Petit tour des Cantons

J’ai donc fermé l’enregistreuse et on est partis rouler. Elle sur ses gros pneus à crampons de 42 mm, moi sur mes 25 mm de route. Avec Lyne Bessette comme guide sur les routes de gravier, aucun souci… ou presque.

On a quitté Sutton par la route 215, où on a croisé son père Alfred par hasard. Après quelques kilomètres, on a coupé dans une première route de terre, avant d’atteindre un sentier qui avait toutes les allures d’un terrain de jeu pour les quatre-roues, entre Brome et Knowlton. Il a fallu s’arrêter pour enjamber un sapin tombé pendant les orages de samedi soir dernier.

On a suivi la piste cyclable qui longe le lac Brome avant une halte dans le hameau de Foster, où elle fait un coucou à des amis propriétaires de la superbe brûlerie Virgin Hill Coffee. Après un cappuccino, on a traversé l’autoroute 10 pour faire le tour du lac Waterloo, toujours sur une piste en gravier.

Après un autre passage sous l’A10, on a fait un arrêt chez son frère cadet à Fulford pour sortir Victor, un golden retriever fervent de frisbee. On est revenus sur des routes de terre entre le lac Brome et Bromont.

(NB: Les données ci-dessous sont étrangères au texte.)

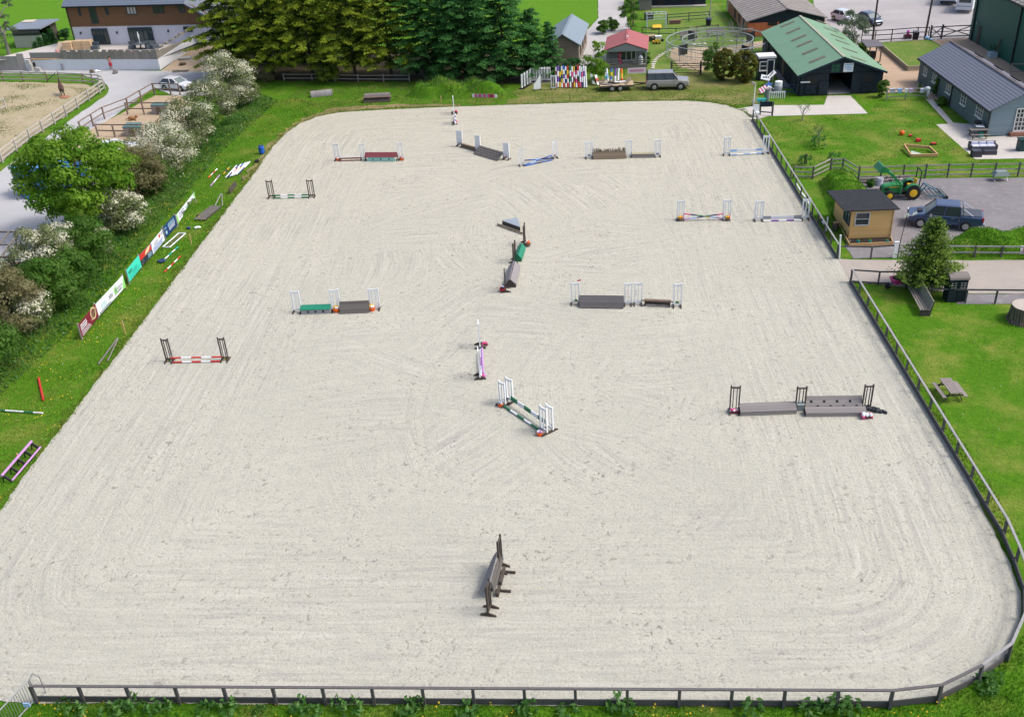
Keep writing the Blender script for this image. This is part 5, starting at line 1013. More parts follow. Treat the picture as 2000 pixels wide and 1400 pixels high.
b.bar((1.75, -.5, 2.1), (1.75, .5, 2.1), .1); b.build('loader_arms', JG, t)
b = MB(); b.prism([(2.35, -.68, 2.3), (2.5, -.68, 2.85), (2.62, -.68, 2.85), (2.95, -.68, 2.45), (2.88, -.68, 2.4), (2.6, -.68, 2.72), (2.45, -.68, 2.35)], (0, 1.36, 0)); [b.prism([(2.4, y, 2.3), (2.55, y, 2.85), (2.95, y, 2.45)], (0, .04, 0)) for y in (-.7, .66)]; b.build('bucket', JG, t)
b = MB(); b.cyl((.95, -.2, 1.22), (.95, -.2, 1.75), .035); b.build('exhaust', BLACK, t)
hb = Vector((-.75, 0, 0)); th = thing('harrow', 'blue framed tined harrow hitched behind the green tractor', 'harrow', c+Matrix.Rotation(rz, 3, 'Z') @ Vector((-.8, 0, 0)), rz); BLS = mat('blue_steel', (.06, .17, .25), .5, .2, 4, dirt=(.2, .15, .1))
b = MB(); b.bar((0, -.25, .5), (-.3, -.3, 1.0), .07); b.bar((0, .25, .5), (-.3, .3, 1.0), .07); b.bar((-.3, -.35, 1.0), (-.3, .35, 1.0), .08); b.bar((-.3, -.35, 1.0), (-1.7, -.75, .2), .06); b.bar((-.3, .35, 1.0), (-1.7, .75, .2), .06); b.bar((-.2, -.8, .35), (-1.75, -.8, .2), .07); b.bar((-.2, .8, .35), (-1.75, .8, .2), .07); b.build('frame', BLS, th)
for k in range(5): x = -.3-.34*k; b = MB(); b.bar((x, -.85, .42-.03*k), (x, .85, .42-.03*k), .06); [b.bar((x, y, .4), (x-.12, y, .03), .03) for y in np.linspace(-.8, .8, 9)]; b.build('tine_bar', STEEL, th)
b = MB(); b.cyl((-1.85, -.85, .12), (-1.85, .85, .12), .12, n=10); b.build('roller', BLACK, th)
# flat trailer ------------------------------------------------------
a, e = P(1172, 180), P(1238, 177); d = e-a; c = (a+e)/2+Vector((0, .9, 0)); rz = math.atan2(d.y, d.x); L = d.length
t = thing('trailer', 'twin axle flat trailer with a plywood bed, loaded with boards', 'trailer', c, rz)
b = MB(); b.box((0, 0, .62), (L, 1.9, .06)); b.build('bed', mat('plywood', (.42, .33, .22), .8, .2), t); b = MB(); b.box((0, -.93, .55), (L, .08, .16)); b.box((0, .93, .55), (L, .08, .16)); b.box((-L/2, 0, .55), (.08, 1.9, .16)); b.box((L/2, 0, .55), (.08, 1.9, .16)); b.build('chassis', DARKW, t)
b = MB(); b.bar((L/2, -.6, .5), (L/2+1.5, 0, .5), .1); b.bar((L/2, .6, .5), (L/2+1.5, 0, .5), .1); b.bar((L/2+1.4, 0, .5), (L/2+1.75, 0, .5), .08); b.build('drawbar', DARKW, t)
for x in (.25, -.65 if L > 3 else -.5):
    for s in (-1, 1): wheel(t, (x+.1, s*1.0, .34), .34, .2, s)
b = MB(); b.slab((L/2-.9, -.8, .66), (L/2-.3, -.8, 1.15), (L/2-.3, .6, 1.15), (L/2-.9, .6, .66), .05); b.build('ramp_board', mat('plywood', (.42, .33, .22), .8, .2), t)
for k, (x0_, y0_, m_, w_) in enumerate(((-1.1, -.4, GREYW, .5), (-.3, .1, DARKW, .6), (.4, -.2, WHITE, .25), (-1.6, .3, BROWNW, .4))):
    q = c+Matrix.Rotation(rz, 3, 'Z') @ Vector((x0_, y0_, .7+.08*k)); b = MB(tuple(q)); b.box(q, (1.3, w_, .07), rz+.4*k-.5, R=Matrix.Rotation(rz+.4*k-.5, 3, 'Z') @ Matrix.Rotation(.06, 3, 'Y')); tag(b.build('loose_board', m_), ['grey board', 'dark board', 'narrow white board', 'brown board'][k]+' lying on the flat trailer', 'board', 'boards on the trailer')
# caravan and horsebox
c = P(1880, 26); t = thing('caravan', 'white caravan partly hidden behind the dark green shed', 'caravan', c+Vector((1.2, 2, 0)), R_(62)); b = MB(); b.loft([[Vector(p) for p in ((x, -w, .45), (x, -w, zt-.15), (x, -w*.9, zt), (x, w*.9, zt), (x, w, zt-.15), (x, w, .45))] for x, w, zt in ((-2.7, 1.02, 2.3), (-2.5, 1.1, 2.5), (2.3, 1.1, 2.5), (2.7, 1.02, 2.0))]); b.build('body', mat('caravan_white', (.66, .69, .72), .4, .06), t, bevel=.04)
b = MB(); b.box((-2.66, 0, 1.7), (.12, 1.5, .6)); b.build('window', CGL, t); b = MB(); b.box((-2.68, 0, .95), (.1, 2.0, .05)); b.build('trim_strip', NAVY, t)
for s in (-1, 1): b = MB(); b.box((0, s*1.1, 1.7), (1.4, .05, .6)); b.build('window', CGL, t); wheel(t, (0, s*.95, .34), .34, .2, s)
c = P(1862, 14); t = thing('motorhome', 'pale motorhome beyond the caravan at the top edge', 'motorhome', c+Vector((.8, 3.5, 0)), R_(62)); b = MB(); b.box((0, 0, 1.5), (5.5, 2.1, 2.2)); b.build('body', mat('caravan_white', (.66, .69, .72), .4, .06), t, bevel=.1); b = MB(); b.box((-2.76, 0, 1.9), (.06, 1.4, .7)); b.build('window', CGL, t); b = MB(); b.box((-2.8, 0, .5), (.15, 2.0, .2)); b.build('rear_bumper', TRIM, t)
for x in (1.6, -1.5):
    for s in (-1, 1): wheel(t, (x, s*.92, .36), .36, .22, s)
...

À Knowlton, Bessette a proposé de s’engouffrer dans un sentier forestier qu’elle empruntait dans son enfance. Elle a bien ri quand je suis resté coincé dans un marécage, passant à un cheveu de me couvrir de boue et de honte.

De quoi aurais-je eu l’air chez Chauffage Alfred Bessette et Fils, l’entreprise paternelle désormais propriété de son frère ? Sa mère Johanne y travaille toujours et elle a bien ri de ma mésaventure. Je me suis vengé en ayant une crevaison que Bessette a offert de réparer.

Au retour, elle m’a montré sa maison de Sutton, son étang et sa forêt d’une vingtaine d’acres. Elle m’a déposé chez moi avant de finir la montée de Maple. Kilométrage : 73,5 km. Moyenne horaire ? Vous ne le saurez pas.